NAREI is a base for Guyana’s agri-policy- Minister Holder

[youtube url=”https://www.youtube.com/watch?v=NH60HwZ_J_g” width=”100%” height=”315″]

– NAREI Research Conference opens

– Guyana’s future research agenda must give priority to sustainable and inclusive economic development

– The ministry must continue to build research and innovation capacity for lower performing regions

DPI Guyana, October 22, 2018

The National Agriculture Research and Extension Institute’s (NAREI) two-day conference opened today at the Guyana School of Agriculture (GSA), under the theme “Agriculture: Guyana’s Pathway to a Green Economy.”

Addressing the gathering at the opening of the conference, Minister of Agriculture Noel Holder said the agriculture sector is faced with significant challenges that require solutions based on research and innovation.

Research, he said, plays an integral role in providing a sound base for the development and implementation of Guyana’s agriculture policy. “In particular, research can provide the knowledge base for taking decisions and long-term planning that are needed to cope with the challenges.

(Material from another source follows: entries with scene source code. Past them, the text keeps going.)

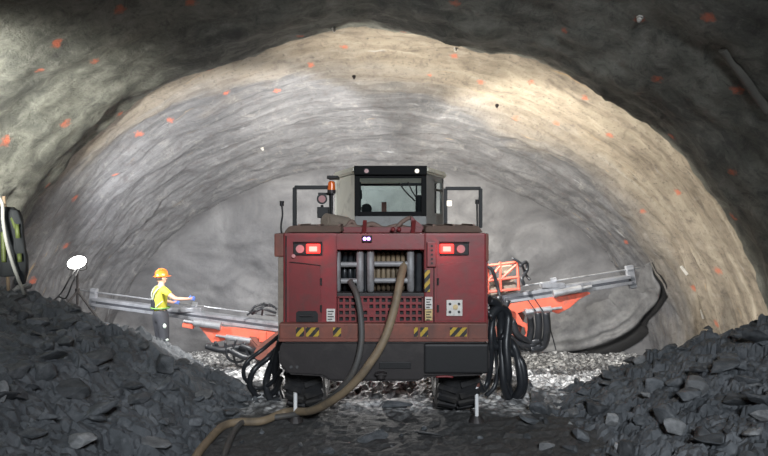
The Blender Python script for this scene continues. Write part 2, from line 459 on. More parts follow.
c = t.ramp(b1, [(.3, (.10, .10, .106)), (.5, (.165, .165, .172)), (.7, (.25, .25, .255))])
c = t.mix(t.ramp(b2, [(.55, 0.), (.75, .5)]), c, (.10, .10, .11))
t.l.new(c, t.b.inputs['Base Color']); t.b.inputs['Roughness'].default_value = .65; t.bump(t.noise(p, 8, 7, .7), .5, .05)
face.data.materials.append(t.m)

def bvh_of(o):
    me = o.data; return BVHTree.FromPolygons([o.matrix_basis @ v.co for v in me.vertices], [tuple(p.vertices) for p in me.polygons])
bpy.context.view_layer.update()
TREES = {'near': bvh_of(near), 'far': bvh_of(far)}
CAM = V((0, 0, CZ))
def cast(px, py, which=('near', 'far')):
    d = (P(px, py, 10)-CAM).normalized(); best = None
    for k in which:
        h = TREES[k].ray_cast(CAM, d)
        if h[0] and (best is None or h[3] < best[2]): best = (h[0], h[1], h[3], k)
    return best
MK = [(56,43,1.3),(94,61,1.1),(40,70,1),(65,123,1.5),(6,141,1.2),(120,10,1.3),(191,2,1.2),(139,134,1.2),(116,175,.9),(120,114,.8),(226,93,.9),(47,186,.8),(75,198,1.3),
      (455,3,1.2),(300,36,.9),(403,32,.9),(344,47,.8),(454,56,1),(311,65,.9),(277,91,1),(481,82,1),(515,119,1),(639,19,1.1),(708,18,1.6),(564,30,.8),(657,79,1.2),(737,90,1.2),
      (531,82,.9),(556,123,1),(610,135,1.1),(672,137,.8),(732,172,1.2),(678,192,1.2),(643,211,.9),(733,217,1),(626,242,.7),(718,271,1.4),(694,288,1),(717,324,1),(66,246,.9),(33,281,1.2),(585,98,.7),(430,75,.6),(170,120,.7),(210,70,.8)]
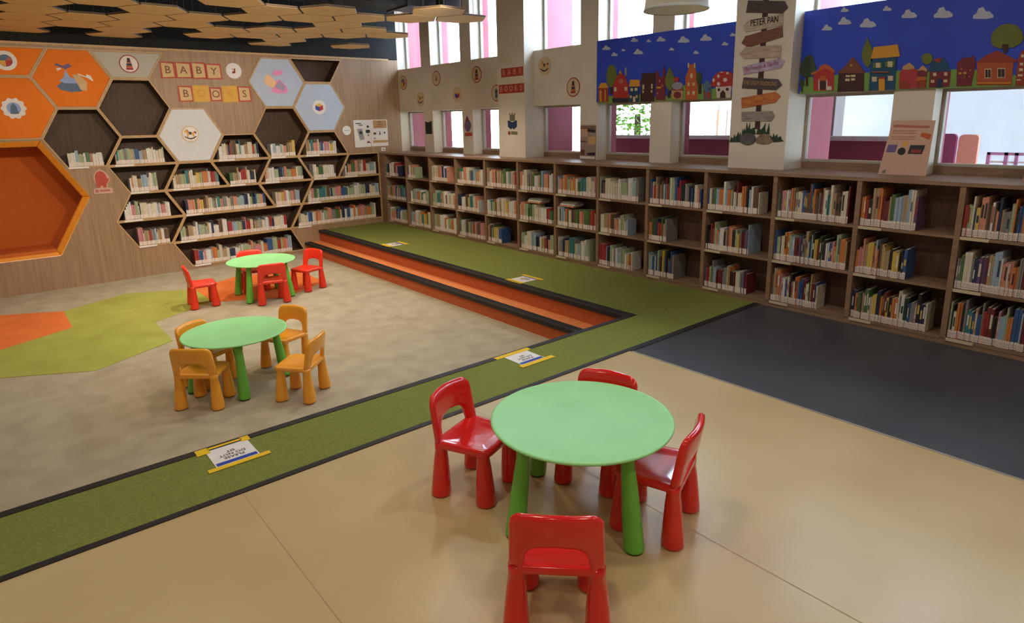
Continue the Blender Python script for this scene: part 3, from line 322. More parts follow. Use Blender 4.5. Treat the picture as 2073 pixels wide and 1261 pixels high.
for i in range(2600):
    a = rl.uniform(0, 2*PI); ph = math.acos(rl.uniform(-1, 1)); rr = rl.uniform(.55, 1) ** .5
    c = Vector((.75*rr*math.sin(ph)*math.cos(a), .62*rr*math.sin(ph)*math.sin(a), 1.95 + 1.15*rr*math.cos(ph)))
    d1 = Vector((rl.gauss(0, 1), rl.gauss(0, 1), rl.gauss(0, 1))).normalized(); d2 = d1.orthogonal().normalized()
    s = rl.uniform(.04, .075)
    g.quad([c - d1*s, c + d2*s*.5, c + d1*s, c - d2*s*.5], rl.randrange(3))
g.build('crown', [mat('leaf_a', (128, 176, 66), .7), mat('leaf_b', (96, 150, 52), .7), mat('leaf_c', (164, 200, 96), .7)], tree)
yb = thing('painted_board', 'maroon rounded board standing upright beyond the window past the pink poster', 'board')
def roundrect(u0, v0, u1, v1, r, n=5, corners=(1, 1, 1, 1)):
    out = []
    for k, (cx, cy, a0) in enumerate(((u1 - r, v1 - r, 0), (u0 + r, v1 - r, PI/2), (u0 + r, v0 + r, PI), (u1 - r, v0 + r, 1.5*PI))):
        if corners[k]:
            for i in range(n + 1):
                a = a0 + PI/2*i/n; out.append((cx + r*math.cos(a), cy + r*math.sin(a)))
        else: out.append(((u1, v1), (u0, v1), (u0, v0), (u1, v0))[k])
    return out
g = G(); g.prism(roundrect(2.54, -.3, 2.78, 1.57, .05, corners=(1, 1, 0, 0)), PX(9.0), 0, .06); g.build('board_panel', PAL['maroon'], yb)
yb = thing('painted_board', 'peach rounded board standing upright beyond the window, beside the maroon one', 'board')
g = G(); g.prism(roundrect(2.33, -.3, 2.53, 1.56, .05, corners=(1, 1, 0, 0)), PX(9.05), 0, .06); g.build('board_panel', PAL['peach'], yb)
rl_ = thing('railing', 'mauve and white railing outside the window by the bookcase end', 'railing')
g = G()
for z in (1.35, .8, .2): g.box(9.2, -.5, z - .03, 9.25, 2.28, z)
for y in (2.25, 2.08, 1.98, 1.7, 1.4, 1.0, .6, .2): g.box(9.2, y, -.3, 9.25, y + .035, 1.35)
g.build('rail_frame', mat('mauve_metal', (176, 120, 150), .5), rl_)
g = G()
for z in (1.25, 1.15, 1.05): g.box(9.21, -.5, z - .02, 9.24, 2.28, z)
g.build('rail_bar', PAL['white'], rl_)
# ------------------------------------------------------------------ honeycomb wall
HX, HS, HD, HH = 1.916, .4663, .6995, .4036
def zk(k): return 2.515 - HH * k
def bx(c, k):                       # x of the zigzag line between column c and c+1 at level k
    return HX + HD*c + (HS if (k % 2 == 1) == (c % 2 == 0) else HS/2)
def row(ca, cb, k):
    return [(bx(ca, k), zk(k)), (bx(cb, k), zk(k)), (bx(cb, k+1), zk(k+1)), (bx(ca, k+1), zk(k+1))]
def hexcell(c, k0, zmax=2.905):
    p = [(bx(c-1, k0), zk(k0)), (bx(c, k0), zk(k0)), (bx(c, k0+1), zk(k0+1)), (bx(c, k0+2), zk(k0+2)), (bx(c-1, k0+2), zk(k0+2)), (bx(c-1, k0+1), zk(k0+1))]
    return [(x, min(z, zmax)) for x, z in p]
def inset(pts, d):
    """inset a convex outline"""
    n = len(pts); A = sum(pts[i][0]*pts[(i+1) % n][1] - pts[(i+1) % n][0]*pts[i][1] for i in range(n))
    s = 1 if A > 0 else -1; L = []
    for i in range(n):
        (x0, y0), (x1, y1) = pts[i], pts[(i+1) % n]; l = math.hypot(x1-x0, y1-y0)
        nx, ny = -(y1-y0)/l*s, (x1-x0)/l*s; L.append((x0+nx*d, y0+ny*d, x1-x0, y1-y0))
    out = []
    for i in range(n):
        ax, ay, adx, ady = L[i-1]; bx_, by, bdx, bdy = L[i]
        den = adx*bdy - ady*bdx; t = ((bx_-ax)*bdy - (by-ay)*bdx)/den
        out.append((ax+adx*t, ay+ady*t))
    return out
XR = 5.77
half_up = lambda c: row(c-1, c, -1)
def cap(p, zmax=2.905): return [(x, min(z, zmax)) for x, z in p]
OPEN = {'d0': hexcell(-1, 1), 'dark1': hexcell(0, 0), 'br': hexcell(3, 1), 'trap': cap(row(3, 4, -1)),
 'c0a': row(-1, 0, 2), 'c2a': row(1, 2, 2), 'c4a': row(3, 4, 2),
 'c0b': row(-1, 0, 3), 'c1b': row(0, 1, 3), 'c2b': row(1, 2, 3), 'c3b': row(2, 3, 3), 'c4b': row(3, 4, 3),
 'rb': [(bx(4, 3), zk(3)), (XR, zk(3)), (XR, zk(4)), (bx(4, 4), zk(4))],
 'c0c': row(-1, 0, 4), 'wc': row(0, 2, 4), 'c3c': row(2, 3, 4), 'rc': [(bx(3, 4), zk(4)), (XR, zk(4)), (XR, zk(5)), (bx(3, 5), zk(5))],
 'c0d': row(-1, 0, 5), 'wd': [(bx(0, 5), zk(5)), (bx(3, 5), zk(5)), (4.01, zk(6)), (bx(0, 6), zk(6))],
 'rd': [(bx(3, 5), zk(5)), (XR, zk(5)), (XR, zk(6)), (4.01, zk(6))],
 'we': [(bx(0, 6), zk(6)), (4.01, zk(6)), (4.22, zk(7)), (bx(0, 7), zk(7))]}
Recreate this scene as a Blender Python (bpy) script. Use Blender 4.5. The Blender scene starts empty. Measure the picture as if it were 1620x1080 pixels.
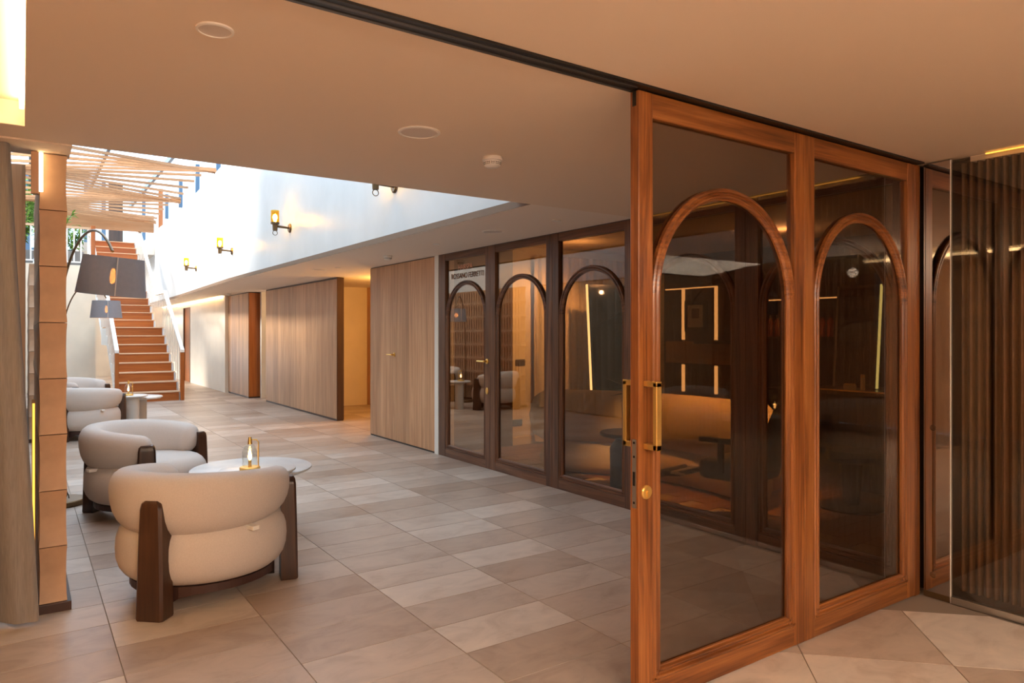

Research by 2030 and beyond will play a key role in improving the sustainability and diversity of our food systems, finding solutions for wastage and reducing the global loss of biodiversity, which is nearly 60 percent.”

Minister Holder said that Guyana’s future research agenda must give priority to sustainable and inclusive economic development. Targetted research will help to address the challenges of food production, management of natural resources and a balanced development of coastland and hinterland areas.

The Minister added that the ministry must continue to build research and innovation capacity for lower performing regions. Each region has its own competitive advantage; therefore, he said the ministry must capitalise on these to expand agriculture in each region. For instance, in Region One, the spices – turmeric, nutmeg, black pepper and ginger – have been successful, and in Region Nine, mangoes, peanuts, cattle, small ruminants and orchard crops prosper.

“Don’t limit your research to just fresh produce. Just as you did by adding value with establishing a spice factory, let us target the high value, low volume products…Our researchers and scientist must be futuristic. As Guyana emerges as a major oil and gas producer, we must think transformative in our research,” Minister Holder urged.

Chairman of NAREI’s Board of Directors, Dr. Patrick Chesney reiterated the Institute’s commitment to support research in all of the ten administrative regions of Guyana. “It is my intention as Chairman of the Board is to take to the board a measure of the installation and wise use of cooperative and collaborative research and extension infrastructural programmes in all of our regions.”

NAREI’s Chief Executive Officer (CEO) Dr. Oudho Homenauth noted that while the Institute’s development programmes have been re-oriented from time to time on the basis of national and global changes, new challenges confronted today to warrant a renewed concept of agriculture.

The conference focused on topics including the Green State Development Strategy (GSDS), hinterland agriculture – Guyana’s new agriculture frontier, climate-smart practices, improving production and productivity, green agriculture practices and agriculture health and food safety issues.

Among those who participated in the two-day conference are farmers and representatives of farmers organisations and other agriculture agencies.